Beginning up the trail, one first passes a series of small, picturesque waterfalls before beginning a steady climb.  Eventually the trail will reach a fire road; a short walk to the right leads to a panoramic view of Santa Barbara and the ocean—the trail continues to the left.  There are then a series of switchbacks.  Eventually the trail will fork, with the main trail continuing to a road at the top of the ridge and a very steep spur (the desired direction) going about a quarter mile to the top of Montecito Peak.  At the top, one is encouraged to linger and sign the logbook before retracing his steps down the mountain.
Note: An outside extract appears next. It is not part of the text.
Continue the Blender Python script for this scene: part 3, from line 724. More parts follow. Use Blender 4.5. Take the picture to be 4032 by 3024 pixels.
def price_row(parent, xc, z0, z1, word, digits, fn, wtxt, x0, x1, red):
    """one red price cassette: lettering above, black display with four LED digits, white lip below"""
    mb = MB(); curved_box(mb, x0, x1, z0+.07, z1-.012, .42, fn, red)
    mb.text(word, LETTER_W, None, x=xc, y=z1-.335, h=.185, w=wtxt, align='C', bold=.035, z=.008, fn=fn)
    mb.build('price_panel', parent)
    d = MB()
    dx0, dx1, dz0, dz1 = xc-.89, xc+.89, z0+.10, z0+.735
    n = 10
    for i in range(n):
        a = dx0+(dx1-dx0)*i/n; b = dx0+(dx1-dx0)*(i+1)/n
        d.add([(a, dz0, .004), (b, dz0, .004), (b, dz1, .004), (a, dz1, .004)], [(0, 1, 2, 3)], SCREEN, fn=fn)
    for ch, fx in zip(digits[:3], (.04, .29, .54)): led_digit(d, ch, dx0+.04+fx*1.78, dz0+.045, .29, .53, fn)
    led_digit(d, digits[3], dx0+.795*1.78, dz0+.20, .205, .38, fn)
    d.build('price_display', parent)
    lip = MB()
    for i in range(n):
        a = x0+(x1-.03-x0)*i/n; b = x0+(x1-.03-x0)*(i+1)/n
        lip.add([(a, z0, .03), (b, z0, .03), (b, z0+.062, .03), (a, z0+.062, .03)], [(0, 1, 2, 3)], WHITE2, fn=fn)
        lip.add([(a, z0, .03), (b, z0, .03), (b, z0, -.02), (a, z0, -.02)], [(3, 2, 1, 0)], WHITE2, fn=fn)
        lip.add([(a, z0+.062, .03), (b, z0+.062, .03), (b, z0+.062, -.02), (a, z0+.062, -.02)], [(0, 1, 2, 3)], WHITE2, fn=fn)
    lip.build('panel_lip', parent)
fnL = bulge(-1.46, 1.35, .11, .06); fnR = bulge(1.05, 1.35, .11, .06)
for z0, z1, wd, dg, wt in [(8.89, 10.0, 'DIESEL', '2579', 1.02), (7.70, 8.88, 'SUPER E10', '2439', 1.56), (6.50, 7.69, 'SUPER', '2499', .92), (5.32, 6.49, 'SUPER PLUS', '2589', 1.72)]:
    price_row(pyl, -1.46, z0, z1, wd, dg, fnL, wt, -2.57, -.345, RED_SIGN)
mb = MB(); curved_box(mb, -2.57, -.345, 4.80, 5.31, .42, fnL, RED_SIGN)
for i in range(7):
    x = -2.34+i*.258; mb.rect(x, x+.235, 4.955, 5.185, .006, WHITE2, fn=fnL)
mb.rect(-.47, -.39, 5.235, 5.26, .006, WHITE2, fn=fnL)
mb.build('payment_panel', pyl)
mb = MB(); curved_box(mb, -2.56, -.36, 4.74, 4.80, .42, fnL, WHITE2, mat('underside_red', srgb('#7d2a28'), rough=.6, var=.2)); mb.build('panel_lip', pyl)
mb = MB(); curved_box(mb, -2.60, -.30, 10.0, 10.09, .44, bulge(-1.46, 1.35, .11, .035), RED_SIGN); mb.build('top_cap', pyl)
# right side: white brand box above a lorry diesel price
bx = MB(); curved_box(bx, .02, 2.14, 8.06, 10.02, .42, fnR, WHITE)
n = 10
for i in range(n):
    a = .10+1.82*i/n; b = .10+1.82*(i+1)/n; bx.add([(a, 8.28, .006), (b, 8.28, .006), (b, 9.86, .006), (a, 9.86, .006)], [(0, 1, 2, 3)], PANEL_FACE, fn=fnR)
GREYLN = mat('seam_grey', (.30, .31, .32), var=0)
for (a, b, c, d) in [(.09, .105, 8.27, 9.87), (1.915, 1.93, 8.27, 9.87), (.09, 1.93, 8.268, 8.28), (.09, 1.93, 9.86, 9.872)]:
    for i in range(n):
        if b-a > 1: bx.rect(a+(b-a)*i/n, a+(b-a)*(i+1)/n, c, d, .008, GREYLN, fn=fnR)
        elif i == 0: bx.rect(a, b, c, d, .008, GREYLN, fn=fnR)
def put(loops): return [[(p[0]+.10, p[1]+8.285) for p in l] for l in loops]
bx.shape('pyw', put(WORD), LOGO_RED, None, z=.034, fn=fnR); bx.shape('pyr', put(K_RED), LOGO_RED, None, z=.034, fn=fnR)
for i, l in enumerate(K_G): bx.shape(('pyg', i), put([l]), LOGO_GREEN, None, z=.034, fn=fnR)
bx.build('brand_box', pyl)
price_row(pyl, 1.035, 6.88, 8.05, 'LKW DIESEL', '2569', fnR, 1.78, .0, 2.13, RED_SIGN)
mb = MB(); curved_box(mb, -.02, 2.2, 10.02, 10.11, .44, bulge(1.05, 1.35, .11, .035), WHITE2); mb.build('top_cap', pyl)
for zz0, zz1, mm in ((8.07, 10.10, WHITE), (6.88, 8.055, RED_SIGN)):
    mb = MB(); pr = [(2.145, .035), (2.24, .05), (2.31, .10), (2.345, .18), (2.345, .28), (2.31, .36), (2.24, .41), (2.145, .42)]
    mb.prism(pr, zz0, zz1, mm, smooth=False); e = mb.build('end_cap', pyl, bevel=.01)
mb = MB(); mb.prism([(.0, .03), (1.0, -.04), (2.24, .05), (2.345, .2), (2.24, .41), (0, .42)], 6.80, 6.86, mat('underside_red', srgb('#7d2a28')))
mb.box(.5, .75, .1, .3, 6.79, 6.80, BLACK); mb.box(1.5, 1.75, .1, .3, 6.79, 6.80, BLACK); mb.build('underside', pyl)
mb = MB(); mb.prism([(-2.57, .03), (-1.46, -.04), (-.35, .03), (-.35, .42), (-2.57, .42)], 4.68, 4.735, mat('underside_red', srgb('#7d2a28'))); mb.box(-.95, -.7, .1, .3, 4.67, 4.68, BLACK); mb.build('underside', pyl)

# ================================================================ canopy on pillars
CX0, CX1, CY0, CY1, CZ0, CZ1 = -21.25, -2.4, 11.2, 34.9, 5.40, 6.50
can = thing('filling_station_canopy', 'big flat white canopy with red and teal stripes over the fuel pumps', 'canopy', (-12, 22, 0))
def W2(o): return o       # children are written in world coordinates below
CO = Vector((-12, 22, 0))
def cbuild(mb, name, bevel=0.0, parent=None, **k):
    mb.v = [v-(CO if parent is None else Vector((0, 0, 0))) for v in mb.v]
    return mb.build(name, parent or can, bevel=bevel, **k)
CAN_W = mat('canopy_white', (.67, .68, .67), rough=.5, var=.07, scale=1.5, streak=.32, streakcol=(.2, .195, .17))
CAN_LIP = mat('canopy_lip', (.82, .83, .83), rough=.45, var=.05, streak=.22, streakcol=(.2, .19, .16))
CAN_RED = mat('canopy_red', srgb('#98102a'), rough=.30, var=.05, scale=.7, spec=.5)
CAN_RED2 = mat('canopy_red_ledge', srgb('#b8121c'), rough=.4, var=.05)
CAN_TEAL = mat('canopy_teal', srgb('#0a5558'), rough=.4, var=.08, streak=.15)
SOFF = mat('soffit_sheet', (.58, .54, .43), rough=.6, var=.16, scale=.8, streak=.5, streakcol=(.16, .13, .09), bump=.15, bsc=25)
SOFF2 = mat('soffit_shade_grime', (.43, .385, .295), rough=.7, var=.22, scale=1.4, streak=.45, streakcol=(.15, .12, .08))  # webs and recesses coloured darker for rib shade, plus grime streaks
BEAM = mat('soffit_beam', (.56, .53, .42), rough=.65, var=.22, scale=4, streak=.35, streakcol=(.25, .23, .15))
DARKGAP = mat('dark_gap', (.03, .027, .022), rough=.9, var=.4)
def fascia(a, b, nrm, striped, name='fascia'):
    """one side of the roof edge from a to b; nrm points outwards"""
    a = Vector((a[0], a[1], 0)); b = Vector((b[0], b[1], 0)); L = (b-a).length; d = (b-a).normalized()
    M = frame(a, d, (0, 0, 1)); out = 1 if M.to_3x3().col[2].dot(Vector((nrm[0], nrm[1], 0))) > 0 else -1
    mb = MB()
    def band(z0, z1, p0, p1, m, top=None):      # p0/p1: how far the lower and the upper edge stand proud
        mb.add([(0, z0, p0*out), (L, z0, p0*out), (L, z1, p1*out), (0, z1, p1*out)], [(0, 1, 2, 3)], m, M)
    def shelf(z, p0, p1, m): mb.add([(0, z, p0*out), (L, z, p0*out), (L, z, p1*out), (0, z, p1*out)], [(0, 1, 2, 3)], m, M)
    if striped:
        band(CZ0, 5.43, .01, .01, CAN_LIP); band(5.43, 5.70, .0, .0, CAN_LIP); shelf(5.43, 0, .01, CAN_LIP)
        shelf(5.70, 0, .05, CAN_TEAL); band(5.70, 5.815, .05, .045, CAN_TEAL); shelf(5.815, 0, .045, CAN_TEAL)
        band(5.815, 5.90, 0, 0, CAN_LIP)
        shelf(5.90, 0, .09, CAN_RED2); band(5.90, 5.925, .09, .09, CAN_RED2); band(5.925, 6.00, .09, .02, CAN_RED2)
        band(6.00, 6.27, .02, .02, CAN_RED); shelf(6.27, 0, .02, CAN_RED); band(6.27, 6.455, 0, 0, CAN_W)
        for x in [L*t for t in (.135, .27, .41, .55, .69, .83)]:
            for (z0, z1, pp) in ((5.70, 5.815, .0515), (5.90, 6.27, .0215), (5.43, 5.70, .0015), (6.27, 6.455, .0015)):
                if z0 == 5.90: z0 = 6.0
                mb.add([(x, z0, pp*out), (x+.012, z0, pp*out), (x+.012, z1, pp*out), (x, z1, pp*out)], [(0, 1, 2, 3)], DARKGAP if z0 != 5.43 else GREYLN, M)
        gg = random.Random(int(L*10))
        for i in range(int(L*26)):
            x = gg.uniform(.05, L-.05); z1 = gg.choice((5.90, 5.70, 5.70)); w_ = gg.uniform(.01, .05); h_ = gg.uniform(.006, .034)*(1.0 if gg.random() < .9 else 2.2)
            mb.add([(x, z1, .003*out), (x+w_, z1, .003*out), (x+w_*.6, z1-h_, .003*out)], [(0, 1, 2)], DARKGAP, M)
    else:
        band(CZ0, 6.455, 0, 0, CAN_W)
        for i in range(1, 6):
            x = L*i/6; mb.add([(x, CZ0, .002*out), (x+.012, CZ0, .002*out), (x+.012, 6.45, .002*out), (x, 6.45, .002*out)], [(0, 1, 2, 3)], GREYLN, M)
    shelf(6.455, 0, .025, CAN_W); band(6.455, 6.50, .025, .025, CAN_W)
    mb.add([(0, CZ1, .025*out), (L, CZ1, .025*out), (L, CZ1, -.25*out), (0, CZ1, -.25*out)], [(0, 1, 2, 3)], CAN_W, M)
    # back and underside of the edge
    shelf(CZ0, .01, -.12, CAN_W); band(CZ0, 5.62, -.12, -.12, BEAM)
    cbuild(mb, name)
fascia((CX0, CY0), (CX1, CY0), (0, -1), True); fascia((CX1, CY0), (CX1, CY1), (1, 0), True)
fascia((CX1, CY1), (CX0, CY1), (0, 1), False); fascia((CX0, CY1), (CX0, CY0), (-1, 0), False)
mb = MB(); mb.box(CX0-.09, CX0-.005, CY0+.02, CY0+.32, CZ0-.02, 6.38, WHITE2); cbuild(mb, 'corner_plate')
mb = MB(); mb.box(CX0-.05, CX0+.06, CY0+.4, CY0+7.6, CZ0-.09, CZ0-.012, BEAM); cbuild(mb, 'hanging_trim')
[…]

Hiking Gaviota Peak, Hot Springs and the Trespass Trail

The best mainland hiking near Santa Barbara is to be found about half an hour north along the coast in Gaviota, where a roughly six mile round-trip hike (2,000 ft. elevation gain) travels up the shaded, backside of the Santa Ynez ridge, passing hot springs along the way, before summiting at a spot with spectacular views of the ocean and uninhabited Gaviota coastline.  The trail then continues down the front face of the ridge, passing through country representative of Southern California before it was inhabited.

To begin the hike, take US-101 north for about forty minutes from downtown Santa Barbara to the first exit after it leaves the coast, turn right and park at the Gaviota Peak trailhead.  There is a two-dollar fee to park, which must be paid in exact change.

The trail, wide to allow access for service vehicles, first passes through a field before beginning its moderate ascent to the summit.  Along the way, a fork to the right leads to the Gaviota Hot Springs, which are sometimes suitable for bathing, depending on conditions.  The summit is marked by a survey marker and has a logbook.  The return down the front of the mountain—a much narrower trail, long pants recommended—is the best part; be sure to stop occasionally to take in the sheer beauty of the place.

Transiting Santa Cruz Island from Scorpion Anchorage to Smuggler’s Cove

Although not as easily accessed as the above, no hiking in the Santa Barbara area compares to hiking on the Channel Islands, about thirty miles offshore.  A strenuous day-hike on Santa Cruz Island, accessed by boat from Ventura, CA, leads to views of rocky ocean cliffs, meadows, canyons and the Island Fox, a species of miniature fox that can be found nowhere else in the world.  It is also possible to camp on the island, allowing for longer hikes.

To reach the island, reservation are required with Island Packers, the only concessioner authorized by the National Park Service to provide boat service to the island.  As of 2012, tickets are about $55 per person, round-trip.  It costs $15 per night to camp.

The suggested day-hike is about eleven miles round-trip (1,000 ft. elevation gain, twice), so be sure to allow enough time to get back to a returning boat.  Also, one must be sure to pack enough food and water for the day: there is no food sold and only one source of potable water on the island, at the campground. 

From the boat landing site at Scorpion Anchorage, hike up the west side of the cove onto the bluffs, then along them for about two miles to the end of the trail and an overlook of Potato Harbor.  One often hears, and occasionally sees, sea lions here.  At this point, backtrack to a fork in the trail and take the right fork to descend to the campground, where island foxes are often seen.  Turn right at the campground to begin hiking into Scorpion Canyon.  After a time, the trail will turn left and ascend rapidly out of the canyon; continue to follow it north.  The trail then descends through rolling meadows with excellent views of neighboring Anacapa Island before reaching sea level at Smuggler’s Cove—there are picnic tables, a rocky beach and a pit toilet here.  To return to Scorpion Anchorage, and the boat, hike directly south along the trail.

Santa Barbara is quite literally one of the most beautiful places in the United States and, likely, in the world.  These hikes offer four complementary ways of coming to appreciate that beauty.